The Wall at God’s Acre

On a bitterly cold day in February 1784, General Peter Muhlenberg, enroute to Ohio, stayed at the Kucher homestead near present-day Lebanon, Pennsylvania. The home was built two decades earlier by the then-occupant’s parents, Johann Peter and Anna Barbara Kucher.

Like many 18th century immigrants, Peter and Barbara were sadly familiar with child mortality. They lost two sons in a single year and buried them on their property in Hebron — which today borders Lebanon proper. They wanted perpetual care of their children’s graves and, although they were Lutheran, saw a growing local Moravian congregation in need of permanent sanctuary. So they gave them the land to build a church and establish a cemetery around the graves of the children. The original church is long gone, but the congregation and God’s Acre, as they call it, remain.

Hebron God’s Acre

The old Kucher homestead is also gone, but not completely. Visit the Hebron Moravian Cemetery and take notice of the wall there. The stones are from the Kucher homestead and if you look back and to the left as you enter the gate, you’ll see two sandstones set inside the wall.
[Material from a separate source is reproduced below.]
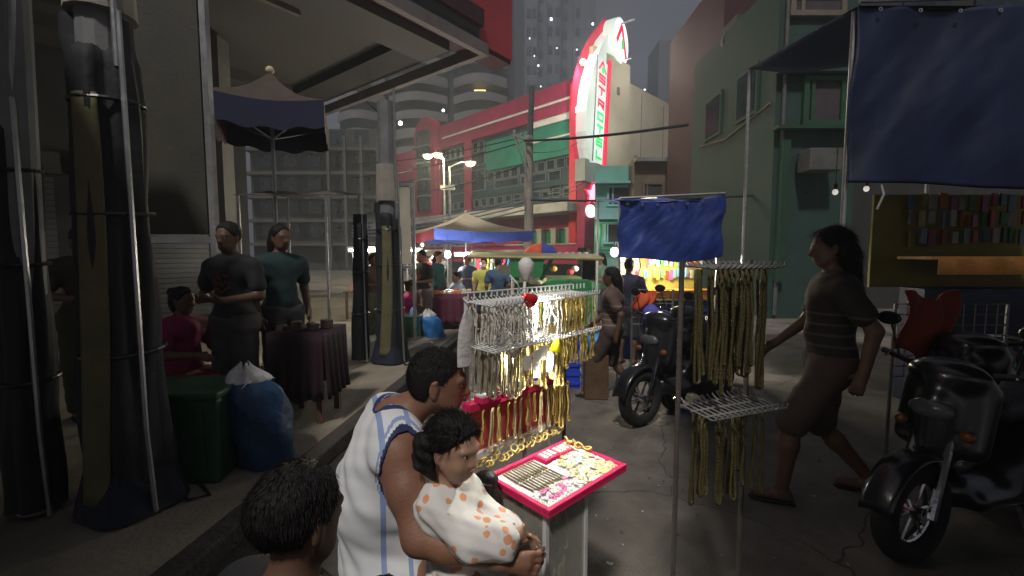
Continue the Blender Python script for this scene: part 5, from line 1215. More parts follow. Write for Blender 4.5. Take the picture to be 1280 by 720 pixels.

At first glance, they look like gravestones but are in fact the hand carved date stones originally placed in the Kucher home’s gable ends during construction.

Kucher homestead date stones

When I was last there, the stones were covered in moss and lichens, but they’ve since been cleaned — one with a heart and the date 1761 followed by the names of the builders; the other with a round (moon?) face and six-pointed star.